River commission members debated the width of the temporary riverwalk, with some objecting that 5 feet would be too narrow.

Manny Prieguez said he’d be willing to “give them 5 feet now” to aid in construction, in order that “at the back end we get something decent.”

“That’s my opinion, too,” said member Ernie Martin. “The developer has recognized that the river has economic value.”

At the committee meeting in December, Dr. Martin said the river commission had an “ambivalent relationship” with the previous property owner, who did not remove the temporary building when ordered.

The continued existence of the structure “blocks the continuity” of the city’s growing and beautiful riverwalk, said Dr. Martin, who was encouraged by the proposal to extended the riverwalk.

At the Jan. 4 meeting, Dr. Martin noted the “long history of grievances” with the former property owner and that the sales center has been “a sore thumb to us for so long,” but said now there is “a new day and a new owner.”

Bruno Barreiro, a Miami-Dade county commissioner and river commission member, favored the proposal.

“In the end [we get a riverwalk] that ties seamlessly at both ends… from EPIC to Museum Park, we’ll have a clear [walkway] on the water,” Mr. Barreiro said.

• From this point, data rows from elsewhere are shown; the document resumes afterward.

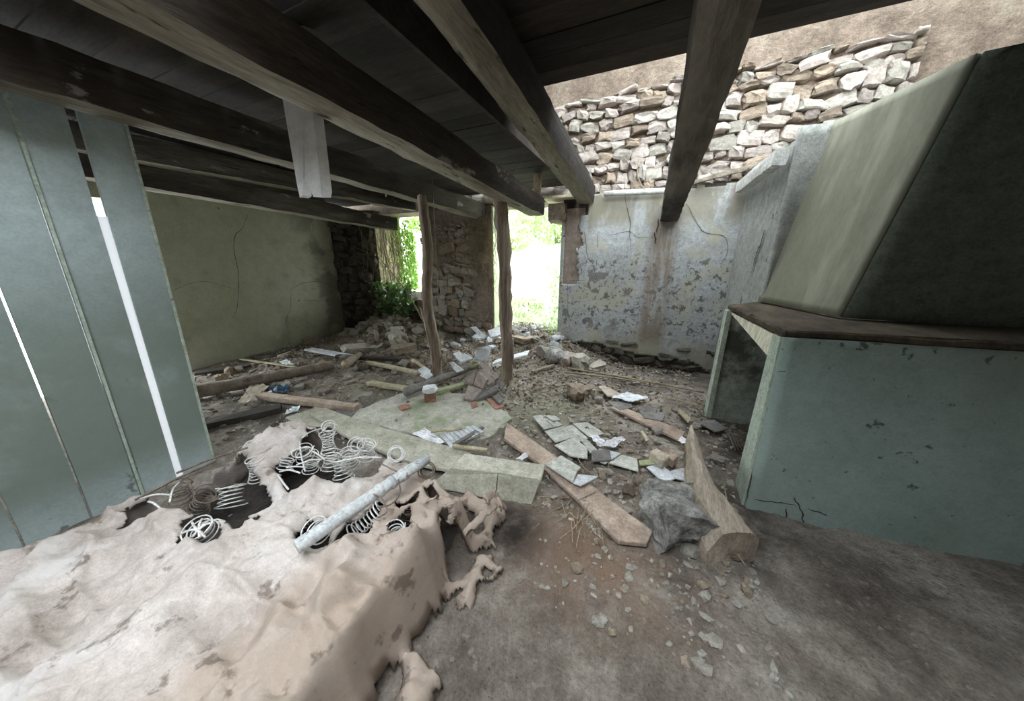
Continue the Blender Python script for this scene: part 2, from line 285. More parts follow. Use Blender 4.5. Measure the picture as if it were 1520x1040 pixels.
def sheet(name, top, t, m, parent=None, bev=0.004, rough=0.0, seed=0):
    """flat piece from its top outline (world points), thickness t downwards, edges slightly worn"""
    P = [Vector(p) for p in top]
    if rough:
        Q = []
        for i, p in enumerate(P):
            q = P[(i + 1) % len(P)]; d = (q - p).length; k = max(1, int(d / 0.06))
            for j in range(k):
                w = p.lerp(q, j / k)
                if j: w = w + nvec(w + Vector((seed, 0, 0)), 9, rough)
                Q.append(w)
        P = Q
    n = len(P)
    c = sum(P, Vector()) / n
    nn = Vector()
    for i in range(n): nn += (P[i] - c).cross(P[(i + 1) % n] - c)
    nn.normalize()
    if nn.z < 0: nn = -nn
    if abs(nn.z) < 0.2: dn = -nn * t
    else: dn = Vector((0, 0, -t)) if nn.z > 0.75 else -nn * t
    V = P + [p + dn for p in P]
    F = [list(range(n)), list(range(n, 2 * n))[::-1]] + [[i, n + i, n + (i + 1) % n, (i + 1) % n] for i in range(n)]
    o = fixn(mk(name, V, F, m, parent))
    if bev:
        bm = bmesh.new(); bm.from_mesh(o.data)
        try: bmesh.ops.bevel(bm, geom=list(bm.edges), offset=min(bev, t * 0.3), segments=1, affect='EDGES', clamp_overlap=True)
        except Exception: pass
        bm.to_mesh(o.data); bm.free()
    return o

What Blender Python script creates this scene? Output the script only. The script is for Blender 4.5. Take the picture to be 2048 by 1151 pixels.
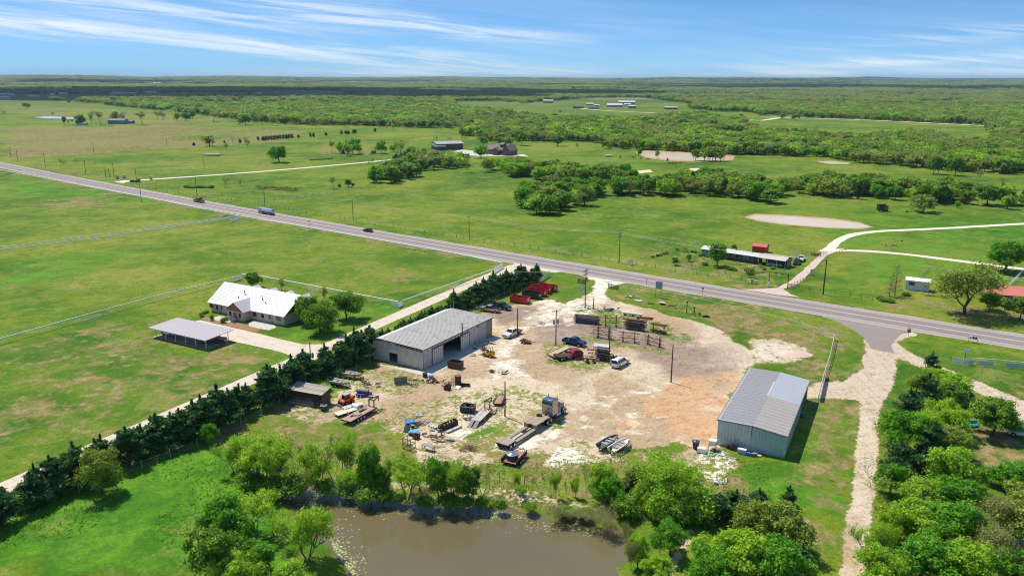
import bpy, bmesh, math, random
import numpy as np
from mathutils import Vector, Matrix, Euler
for o in list(bpy.data.objects): bpy.data.objects.remove(o)
scn = bpy.context.scene
COL = scn.collection
PI = math.pi
R = math.radians
# ---------------------------------------------------------------- camera
FPX, CX, CY, CAMH = 1593.0, 1024.0, 575.5, 60.0
PITCH = math.atan(418.0 / FPX); ROLL = 0.0027
cd = bpy.data.cameras.new('camera'); cam = bpy.data.objects.new('camera', cd); COL.objects.link(cam)
cd.sensor_width = 36; cd.lens = 36 * FPX / 2048; cd.clip_start = 1; cd.clip_end = 90000
_r = Matrix.Rotation(PI/2 - PITCH, 4, 'X') @ Matrix.Rotation(ROLL, 4, 'Z')
cam.matrix_world = Matrix.Translation((0, 0, CAMH)) @ _r
scn.camera = cam
# ---------------------------------------------------------------- world, sun, exposure
SUN_AZ, SUN_EL = R(-46.0), R(60.0)
wd = bpy.data.worlds.new('World'); scn.world = wd; wd.use_nodes = True
nt = wd.node_tree; nt.nodes.clear()
class NB:
    """tiny node helper"""
    def __init__(s, nt): s.nt = nt
    def n(s, t, **kw):
        x = s.nt.nodes.new(t)
        for k, v in kw.items(): setattr(x, k, v)
        return x
    def lk(s, a, b): s.nt.links.new(a, b)
    def put(s, sock, v):
        if hasattr(v, 'is_output'): s.lk(v, sock)
        else:
            try: sock.default_value = v
            except Exception: sock.default_value = (*v, 1)
    def m(s, op, a, b=0.0, c=None, clamp=False):
        x = s.n('ShaderNodeMath', operation=op, use_clamp=clamp)
        s.put(x.inputs[0], a); s.put(x.inputs[1], b)
        if c is not None: s.put(x.inputs[2], c)
        return x.outputs[0]
    def mix(s, f, a, b, mode='MIX'):
        x = s.n('ShaderNodeMix', data_type='RGBA', blend_type=mode)
        s.put(x.inputs[0], f); s.put(x.inputs[6], a); s.put(x.inputs[7], b)
        return x.outputs[2]
    def noise(s, vec, scale, detail=3, rough=.5, dist=0.0):
        x = s.n('ShaderNodeTexNoise'); x.inputs['Scale'].default_value = scale
        x.inputs['Detail'].default_value = detail; x.inputs['Roughness'].default_value = rough
        x.inputs['Distortion'].default_value = dist
        if vec is not None: s.lk(vec, x.inputs['Vector'])
        return x.outputs['Fac']
    def sstep(s, v, a, b, lo=0., hi=1.):
        x = s.n('ShaderNodeMapRange', interpolation_type='SMOOTHSTEP')
        s.put(x.inputs[0], v); x.inputs[1].default_value = a; x.inputs[2].default_value = b
        x.inputs[3].default_value = lo; x.inputs[4].default_value = hi
        return x.outputs[0]
    def ramp(s, v, stops):
        x = s.n('ShaderNodeValToRGB'); e = x.color_ramp.elements
        while len(e) < len(stops): e.new(.5)
        for q, (p, c) in zip(e, stops): q.position = p; q.color = (*c, 1) if len(c) == 3 else c
        s.lk(v, x.inputs[0]); return x.outputs[0]
    def xyz(s, x, y, z):
        k = s.n('ShaderNodeCombineXYZ'); s.put(k.inputs[0], x); s.put(k.inputs[1], y); s.put(k.inputs[2], z); return k.outputs[0]
b = NB(nt)
tc = b.n('ShaderNodeTexCoord'); sp = b.n('ShaderNodeSeparateXYZ'); b.lk(tc.outputs['Generated'], sp.inputs[0])
X, Y, Z = sp.outputs
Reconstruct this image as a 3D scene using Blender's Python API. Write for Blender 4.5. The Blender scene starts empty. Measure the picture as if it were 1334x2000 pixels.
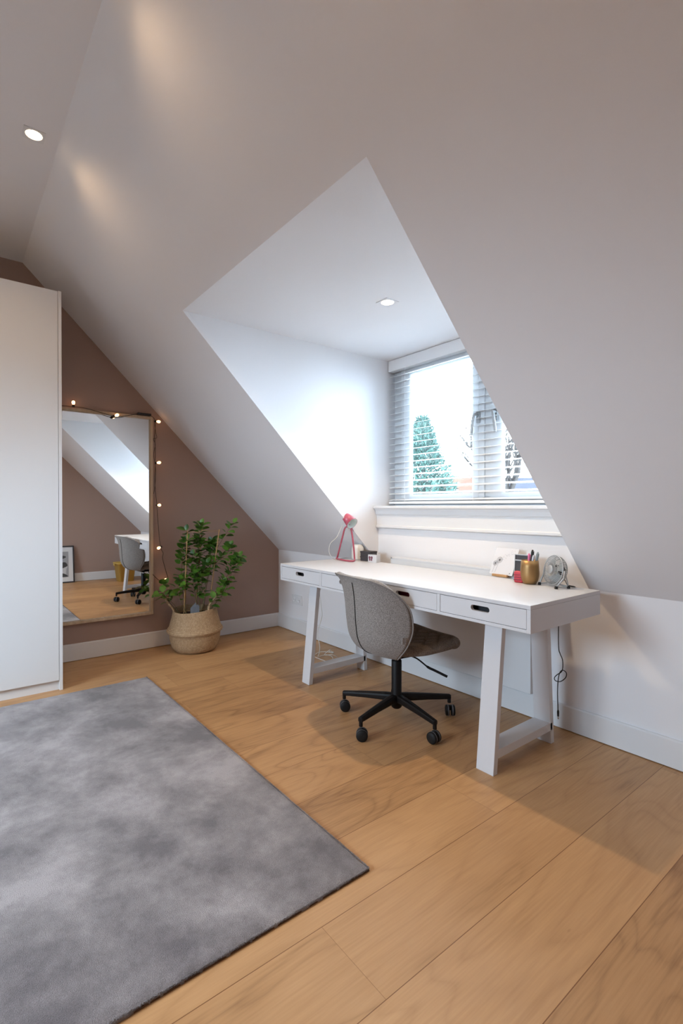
import bpy, bmesh, math, random
from math import sin, cos, pi, radians as R
from mathutils import Vector as V, Matrix, geometry
random.seed(7)
C = bpy.context.scene.collection
S = bpy.context.scene

# ------------------------------------------------------------------ camera
cam_d = bpy.data.cameras.new('camera'); cam = bpy.data.objects.new('camera', cam_d); C.objects.link(cam)
cam_d.sensor_fit = 'HORIZONTAL'; cam_d.sensor_width = 24.0; cam_d.lens = 971.6 / 1334 * 24.0
cam_d.shift_y = -3.12 / 1334; cam_d.clip_start = .02; cam_d.clip_end = 200
cam.location = (4.0126, -2.4219, 1.1135); cam.rotation_euler = (R(90 - .4245), 0, R(51.6855))
S.camera = cam
# ------------------------------------------------------------------ colour, sky, exposure
S.view_settings.view_transform = 'Standard'; S.view_settings.look = 'None'
S.view_settings.gamma = 1; S.view_settings.use_curve_mapping = False
S.view_settings.exposure = 0.07
w = bpy.data.worlds.new('overcast_sky'); S.world = w; w.use_nodes = True
bgn = w.node_tree.nodes['Background']; bgn.inputs[0].default_value = (.66, .82, 1, 1); bgn.inputs[1].default_value = 33.0

WARM = (1.0, .68, .38)
SPOT_W, DORMER_W = 10, 52
def lamp_light(name, kind, loc, energy, color, parent=None, **kw):
    d = bpy.data.lights.new(name, kind); d.energy = energy; d.color = color
    for k, v in kw.items(): setattr(d, k, v)
    o = bpy.data.objects.new(name, d); C.objects.link(o); o.location = loc
    if parent: o.parent = parent
    return o
def portal(name, loc, rot, sx, sy):
    d = bpy.data.lights.new(name, 'AREA'); d.shape = 'RECTANGLE'; d.size = sx; d.size_y = sy; d.cycles.is_portal = True
    o = bpy.data.objects.new(name, d); C.objects.link(o); o.location = loc; o.rotation_euler = rot; return o

# ------------------------------------------------------------------ room measures
K, E_, H, T = .7136, 2.0188, 2.7744, 2.1706        # knee wall, flat ceiling edge, ceiling height, dormer ceiling
SL = (H - K) / E_
X1, X2 = 1.373, 2.8747                              # dormer cheeks
YT = -(T - K) / SL
L = 4.28                                            # far gable
WY = .092
YR = -4.05                                          # flat ceiling ends
YB = YR - E_                                        # rear knee wall
portal('window_portal', ((X1 + X2) / 2, .26, 1.62), (R(-90), 0, 0), 1.36, .92)
portal('added_window_portal', (2.15, YR - 1.05 - .04, H - SL * 1.05 + .05), (R(45.6), 0, 0), 1.7, 1.3)

# ------------------------------------------------------------------ materials
def new_mat(name):
    m = bpy.data.materials.new(name); m.use_nodes = True
    return m, m.node_tree.nodes, m.node_tree.links, m.node_tree.nodes['Principled BSDF']
def mat(name, col, rough=.5, metal=0, bump=0, bscale=200, var=0, vscale=20, spec=.5, emit=None, es=0, sheen=0, coat=0):
    m, n, l, b = new_mat(name)
    b.inputs['Base Color'].default_value = (*col, 1); b.inputs['Roughness'].default_value = rough
    b.inputs['Metallic'].default_value = metal; b.inputs['Specular IOR Level'].default_value = spec
    if sheen: b.inputs['Sheen Weight'].default_value = sheen
    if coat: b.inputs['Coat Weight'].default_value = coat
    if emit: b.inputs['Emission Color'].default_value = (*emit, 1); b.inputs['Emission Strength'].default_value = es
    tc = n.new('ShaderNodeTexCoord')
    if var:
        nz = n.new('ShaderNodeTexNoise'); nz.inputs['Scale'].default_value = vscale; nz.inputs['Detail'].default_value = 4
        l.new(tc.outputs['Object'], nz.inputs['Vector'])
        mx = n.new('ShaderNodeMix'); mx.data_type = 'RGBA'
        mx.inputs['A'].default_value = (*[c * (1 - var) for c in col], 1); mx.inputs['B'].default_value = (*[min(1, c * (1 + var)) for c in col], 1)
        l.new(nz.outputs['Fac'], mx.inputs['Factor']); l.new(mx.outputs['Result'], b.inputs['Base Color'])
    if bump:
        nb = n.new('ShaderNodeTexNoise'); nb.inputs['Scale'].default_value = bscale; nb.inputs['Detail'].default_value = 3
        l.new(tc.outputs['Object'], nb.inputs['Vector'])
        bp = n.new('ShaderNodeBump'); bp.inputs['Strength'].default_value = bump; bp.inputs['Distance'].default_value = .002
        l.new(nb.outputs['Fac'], bp.inputs['Height']); l.new(bp.outputs['Normal'], b.inputs['Normal'])
    return m
M = {}
M['white_wall'] = mat('white_wall', (.80, .79, .805), .7, bump=.12, bscale=350, spec=.2)
M['mauve'] = mat('mauve_wall', (.385, .272, .228), .75, bump=.12, bscale=350, spec=.2)
M['trim'] = mat('white_trim', (.74, .74, .75), .4, bump=.05, bscale=60, spec=.4)
M['white_lacquer'] = mat('white_lacquer', (.66, .66, .68), .35, bump=.03, bscale=40)
M['wardrobe'] = mat('wardrobe_white', (.78, .78, .78), .4, bump=.04, bscale=500)
M['pvc'] = mat('window_white', (.82, .84, .86), .3)
M['blind'] = mat('blind_white', (.90, .91, .92), .35)
M['black'] = mat('black_metal', (.006, .005, .005), .5, spec=.25, bump=.1, bscale=800)
M['rubber'] = mat('black_plastic', (.010, .010, .010), .55, spec=.25)
M['greyring'] = mat('grey_rubber', (.10, .10, .11), .55)
M['chrome'] = mat('chrome', (.7, .7, .72), .18, 1)
M['dark'] = mat('shaded_interior', (.02, .018, .02), .6)  # dark colour stands in for shade inside drawer slots and pin holes
M['red_dark'] = mat('dark_red', (.22, .01, .03), .5)
M['gold'] = mat('brushed_gold', (.36, .215, .09), .42, .8, bump=.1, bscale=600)
M['pink'] = mat('rose_lacquer', (.46, .085, .13), .3, coat=.3)
M['mint'] = mat('pale_inside', (.70, .82, .80), .5)
M['red'] = mat('red_plastic', (.55, .03, .05), .45, var=.2, vscale=90)
M['ceramic'] = mat('cream_marble', (.76, .74, .70), .45, var=.10, vscale=25)
M['box_black'] = mat('charcoal_box', (.045, .04, .045), .55)
M['clear'] = mat('pale_acrylic', (.60, .60, .63), .12, coat=.5)
M['butterfly'] = mat('butterfly_mark', (.16, .04, .07), .6)
M['mark'] = mat('ink_mark', (.10, .10, .11), .6)
M['marklight'] = mat('light_mark', (.5, .5, .52), .6)
M['card'] = mat('card_white', (.66, .66, .69), .5)
M['oakblock'] = mat('oak_block', (.50, .27, .11), .5, var=.2, vscale=60)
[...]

Other conditions in the river commission resolution include that the sales center must be demolished within three years of the approval of the new temporary use permit, and within 10 days of the issuance of the permit the owner must post a bond, letter of credit or cash escrow of $100,000 to insure demolition of the sales center.

The site at 250-300 Biscayne Boulevard Way is part of an earlier approved Major Use Special Permit under city zoning rules, as part of the EPIC project. That special permit will need to be amended for the new owner to begin construction.

More detailed plans for the tower itself are to come back before the river commission and its committees for review and comments later this year.

The overall goal of the riverwalk is to extend a public pathway from Biscayne Bay west and northwestward to an area near Miami International Airport, on both sides of the river.